> **Exercise objective**:
Please repeat all of the lines that follow, exactly as written.

> **Dataset content**:

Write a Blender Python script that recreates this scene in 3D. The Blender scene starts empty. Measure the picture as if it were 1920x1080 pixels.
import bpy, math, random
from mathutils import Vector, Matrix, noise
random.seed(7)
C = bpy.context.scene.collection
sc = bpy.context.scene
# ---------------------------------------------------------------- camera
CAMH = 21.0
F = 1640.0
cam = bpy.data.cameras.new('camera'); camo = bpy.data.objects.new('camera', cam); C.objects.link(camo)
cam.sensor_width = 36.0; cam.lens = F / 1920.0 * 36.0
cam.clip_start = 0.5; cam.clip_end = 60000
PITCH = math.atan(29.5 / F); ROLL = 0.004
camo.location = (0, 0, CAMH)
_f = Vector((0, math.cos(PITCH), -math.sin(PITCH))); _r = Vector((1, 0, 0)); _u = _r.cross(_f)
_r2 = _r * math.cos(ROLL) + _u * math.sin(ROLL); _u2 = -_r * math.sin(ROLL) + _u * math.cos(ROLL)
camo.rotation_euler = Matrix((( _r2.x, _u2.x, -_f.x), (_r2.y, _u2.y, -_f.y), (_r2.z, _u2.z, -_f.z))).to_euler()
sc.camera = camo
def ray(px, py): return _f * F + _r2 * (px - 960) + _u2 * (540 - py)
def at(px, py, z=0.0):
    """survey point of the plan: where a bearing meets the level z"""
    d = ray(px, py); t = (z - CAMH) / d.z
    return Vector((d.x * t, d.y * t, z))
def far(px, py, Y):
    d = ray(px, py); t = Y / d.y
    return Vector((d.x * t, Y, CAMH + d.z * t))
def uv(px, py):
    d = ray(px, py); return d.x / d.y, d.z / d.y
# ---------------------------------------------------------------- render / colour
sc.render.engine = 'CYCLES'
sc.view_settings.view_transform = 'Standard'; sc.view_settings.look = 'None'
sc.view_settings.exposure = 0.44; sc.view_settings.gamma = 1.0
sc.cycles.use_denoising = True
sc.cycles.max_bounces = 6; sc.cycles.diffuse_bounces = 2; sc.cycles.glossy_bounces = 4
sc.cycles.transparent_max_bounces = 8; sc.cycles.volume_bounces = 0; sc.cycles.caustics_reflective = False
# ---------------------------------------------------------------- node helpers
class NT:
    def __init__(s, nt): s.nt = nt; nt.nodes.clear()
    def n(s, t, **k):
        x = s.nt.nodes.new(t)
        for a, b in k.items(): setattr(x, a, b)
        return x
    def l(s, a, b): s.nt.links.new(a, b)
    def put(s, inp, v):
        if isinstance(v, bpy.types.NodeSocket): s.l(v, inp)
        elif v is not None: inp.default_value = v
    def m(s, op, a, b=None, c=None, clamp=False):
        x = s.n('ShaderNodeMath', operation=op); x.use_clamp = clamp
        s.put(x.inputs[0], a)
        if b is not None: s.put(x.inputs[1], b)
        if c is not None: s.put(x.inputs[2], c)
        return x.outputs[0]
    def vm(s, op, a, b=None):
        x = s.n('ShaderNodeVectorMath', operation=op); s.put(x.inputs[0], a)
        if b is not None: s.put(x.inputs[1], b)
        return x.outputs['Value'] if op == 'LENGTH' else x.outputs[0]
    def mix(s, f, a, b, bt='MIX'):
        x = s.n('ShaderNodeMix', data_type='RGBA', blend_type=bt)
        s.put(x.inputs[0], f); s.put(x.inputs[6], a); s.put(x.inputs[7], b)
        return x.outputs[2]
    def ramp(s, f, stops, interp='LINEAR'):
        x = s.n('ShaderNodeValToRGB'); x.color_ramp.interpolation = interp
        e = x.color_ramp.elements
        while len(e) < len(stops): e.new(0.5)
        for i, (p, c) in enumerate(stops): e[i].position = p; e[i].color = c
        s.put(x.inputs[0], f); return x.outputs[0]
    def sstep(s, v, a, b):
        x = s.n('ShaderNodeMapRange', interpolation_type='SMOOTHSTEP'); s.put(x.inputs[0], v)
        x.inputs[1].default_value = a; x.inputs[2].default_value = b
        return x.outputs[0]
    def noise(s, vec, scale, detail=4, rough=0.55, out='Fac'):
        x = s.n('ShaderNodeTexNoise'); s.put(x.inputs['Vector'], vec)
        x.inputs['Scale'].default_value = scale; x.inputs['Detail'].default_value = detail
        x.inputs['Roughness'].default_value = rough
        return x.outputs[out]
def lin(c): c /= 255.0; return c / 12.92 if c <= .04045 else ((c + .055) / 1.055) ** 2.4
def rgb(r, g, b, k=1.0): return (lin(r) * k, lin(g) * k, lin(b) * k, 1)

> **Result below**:
Write a Blender Python script that recreates this scene in 3D. The Blender scene starts empty. Measure the picture as if it were 1920x1080 pixels.
import bpy, math, random
from mathutils import Vector, Matrix, noise
random.seed(7)
C = bpy.context.scene.collection
sc = bpy.context.scene
# ---------------------------------------------------------------- camera
CAMH = 21.0
F = 1640.0
cam = bpy.data.cameras.new('camera'); camo = bpy.data.objects.new('camera', cam); C.objects.link(camo)
cam.sensor_width = 36.0; cam.lens = F / 1920.0 * 36.0
cam.clip_start = 0.5; cam.clip_end = 60000
PITCH = math.atan(29.5 / F); ROLL = 0.004
camo.location = (0, 0, CAMH)
_f = Vector((0, math.cos(PITCH), -math.sin(PITCH))); _r = Vector((1, 0, 0)); _u = _r.cross(_f)
_r2 = _r * math.cos(ROLL) + _u * math.sin(ROLL); _u2 = -_r * math.sin(ROLL) + _u * math.cos(ROLL)
camo.rotation_euler = Matrix((( _r2.x, _u2.x, -_f.x), (_r2.y, _u2.y, -_f.y), (_r2.z, _u2.z, -_f.z))).to_euler()
sc.camera = camo
def ray(px, py): return _f * F + _r2 * (px - 960) + _u2 * (540 - py)
def at(px, py, z=0.0):
    """survey point of the plan: where a bearing meets the level z"""
    d = ray(px, py); t = (z - CAMH) / d.z
    return Vector((d.x * t, d.y * t, z))
def far(px, py, Y):
    d = ray(px, py); t = Y / d.y
    return Vector((d.x * t, Y, CAMH + d.z * t))
def uv(px, py):
    d = ray(px, py); return d.x / d.y, d.z / d.y
# ---------------------------------------------------------------- render / colour
sc.render.engine = 'CYCLES'
sc.view_settings.view_transform = 'Standard'; sc.view_settings.look = 'None'
sc.view_settings.exposure = 0.44; sc.view_settings.gamma = 1.0
sc.cycles.use_denoising = True
sc.cycles.max_bounces = 6; sc.cycles.diffuse_bounces = 2; sc.cycles.glossy_bounces = 4
sc.cycles.transparent_max_bounces = 8; sc.cycles.volume_bounces = 0; sc.cycles.caustics_reflective = False
# ---------------------------------------------------------------- node helpers
class NT:
    def __init__(s, nt): s.nt = nt; nt.nodes.clear()
    def n(s, t, **k):
        x = s.nt.nodes.new(t)
        for a, b in k.items(): setattr(x, a, b)
        return x
    def l(s, a, b): s.nt.links.new(a, b)
    def put(s, inp, v):
        if isinstance(v, bpy.types.NodeSocket): s.l(v, inp)
        elif v is not None: inp.default_value = v
    def m(s, op, a, b=None, c=None, clamp=False):
        x = s.n('ShaderNodeMath', operation=op); x.use_clamp = clamp
        s.put(x.inputs[0], a)
        if b is not None: s.put(x.inputs[1], b)
        if c is not None: s.put(x.inputs[2], c)
        return x.outputs[0]
    def vm(s, op, a, b=None):
        x = s.n('ShaderNodeVectorMath', operation=op); s.put(x.inputs[0], a)
        if b is not None: s.put(x.inputs[1], b)
        return x.outputs['Value'] if op == 'LENGTH' else x.outputs[0]
    def mix(s, f, a, b, bt='MIX'):
        x = s.n('ShaderNodeMix', data_type='RGBA', blend_type=bt)
        s.put(x.inputs[0], f); s.put(x.inputs[6], a); s.put(x.inputs[7], b)
        return x.outputs[2]
    def ramp(s, f, stops, interp='LINEAR'):
        x = s.n('ShaderNodeValToRGB'); x.color_ramp.interpolation = interp
        e = x.color_ramp.elements
        while len(e) < len(stops): e.new(0.5)
        for i, (p, c) in enumerate(stops): e[i].position = p; e[i].color = c
        s.put(x.inputs[0], f); return x.outputs[0]
    def sstep(s, v, a, b):
        x = s.n('ShaderNodeMapRange', interpolation_type='SMOOTHSTEP'); s.put(x.inputs[0], v)
        x.inputs[1].default_value = a; x.inputs[2].default_value = b
        return x.outputs[0]
    def noise(s, vec, scale, detail=4, rough=0.55, out='Fac'):
        x = s.n('ShaderNodeTexNoise'); s.put(x.inputs['Vector'], vec)
        x.inputs['Scale'].default_value = scale; x.inputs['Detail'].default_value = detail
        x.inputs['Roughness'].default_value = rough
        return x.outputs[out]
def lin(c): c /= 255.0; return c / 12.92 if c <= .04045 else ((c + .055) / 1.055) ** 2.4
def rgb(r, g, b, k=1.0): return (lin(r) * k, lin(g) * k, lin(b) * k, 1)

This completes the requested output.